Some news junkies will be aware that Mr Cohen also admitted to paying $150,000 to former playboy model Karen McDougal, who also allegedly had an affair with Mr Trump.

But prosecutors say there was also a third person: a former doorman at Trump Tower, who hoped to sell information to reporters about a child that Mr Trump had allegedly fathered out of wedlock. AMI allegedly paid this doorman $30,000 for exclusive rights to his story and then sat on it as part of the agreement with Mr Trump and Mr Cohen.

“When AMI later concluded that the story was not true, the AMI CEO wanted to release the doorman from the agreement,” says the statement. “However, Lawyer A instructed the AMI CEO not to release the Doorman until after the presidential election, and the AMI CEO complied with that instruction.”

Trump ‘wanted to renege on payments to Daniels’

Not content with killing Ms Daniels' story, prosecutors claim Mr Trump also plotted with Mr Cohen to renege on the agreement and withhold her money.

"The Defendant directed Lawyer A to delay making a payment to Woman 2 as long as possible," the statement says. "He instructed Lawyer A that if they could delay the payment until after the election, they could avoid paying altogether, because at that point it would not matter if the story became public."

However, pressure then mounted to the point where Trump's team allegedly felt they had no choice but to pay out after all.

Cohen and Trump ‘discussed their deal in the Oval Office’

Perhaps the most eyebrow-raising of the prosecutors' claims is one with relatively little legal import.

According to the statement, in February 2017 – not long after his inauguration – Mr Trump met with Mr Cohen in the Oval Office to confirm their "arrangement".

In that most iconic and hallowed chamber of American government, prosecutors allege, amidst all the famous symbols of national prestige – the Resolute Desk, the plaster seal in the sealing, the paintings of past leaders – the 45th president of the United States agreed with his personal lawyer to pay $35,000 per month for squashing the truth about his sexual indiscretions.

Prosecutors also claim that Mr Trump invited Mr Pecker to dinner at the White House in 2017 “to thank him for his help”.

Some of the money ‘came from Trump's own bank account’

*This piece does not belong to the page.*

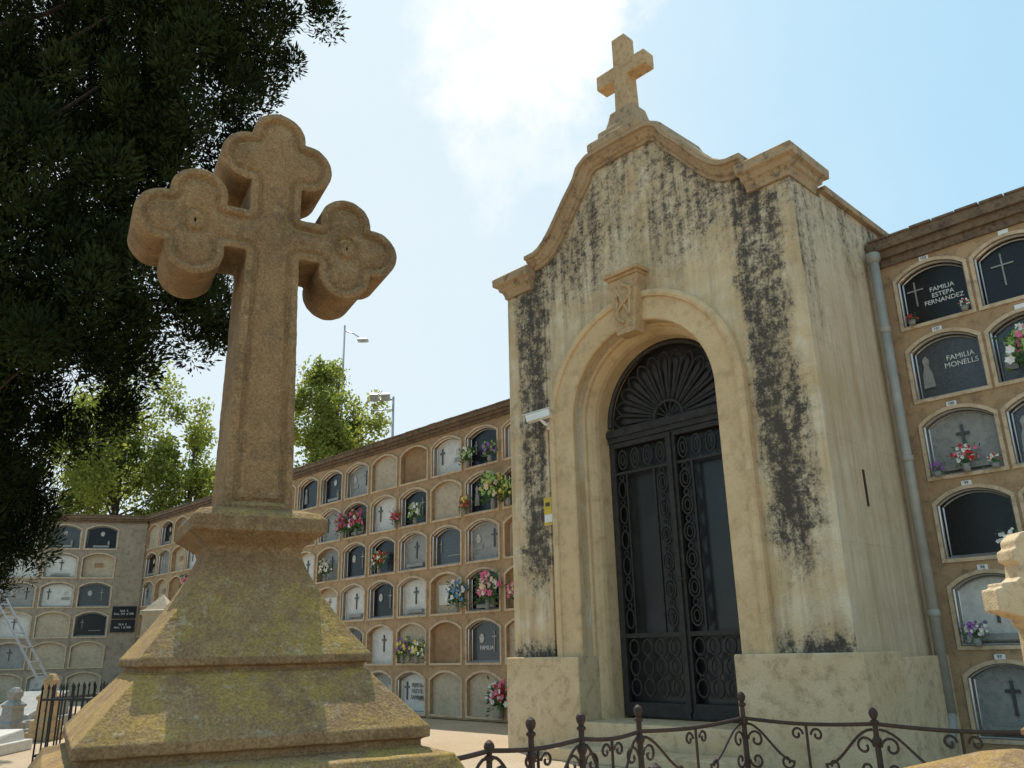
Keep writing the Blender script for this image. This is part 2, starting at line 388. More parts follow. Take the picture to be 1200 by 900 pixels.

The monthly reimbursements were allegedly disguised as payments for a fictional retainer agreement, adding up to $420,000 over the course of 2017 – though much of that was intended to cover income taxes.

And from April through December 2017, it was Mr Trump who personally reimbursed Mr Cohen's agreements with Ms Daniels and the others, prosecutors claim.

The statement says Mr Trump cut nine checks for Mr Cohen from his personal bank account, personally signing each one and logging them as payments for a fictional retainer agreement rather than compensations for hush money.

‘You are making a very big mistake’

The statement contains new details about an alleged pressure campaign by Mr Trump and others designed to stop Mr Cohen from pleading guilty back in 2018.

In 2019, CNN reported on leaked emails obtained by federal prosecutors from a lawyer named Robert Costello that offered to open a "back channel" for Mr Cohen to Mr Trump, telling him he could “sleep well tonight” because he had “friends in high places”.

According to New York's investigation, Mr Costello – named only as "Lawyer A" – also urged Mr Cohen not to cooperate with law enforcement.

“The whole objective of this exercise by the [federal prosecutors] is to drain you, emotionally and financially, until you reach a point that you see them as your only means to salvation,” Mr Costello allegedly wrote.

“You are making a very big mistake if you believe the stories these ‘journalists’ are writing about you. They want you to cave. They want you to fail. They do not want you to persevere and succeed.”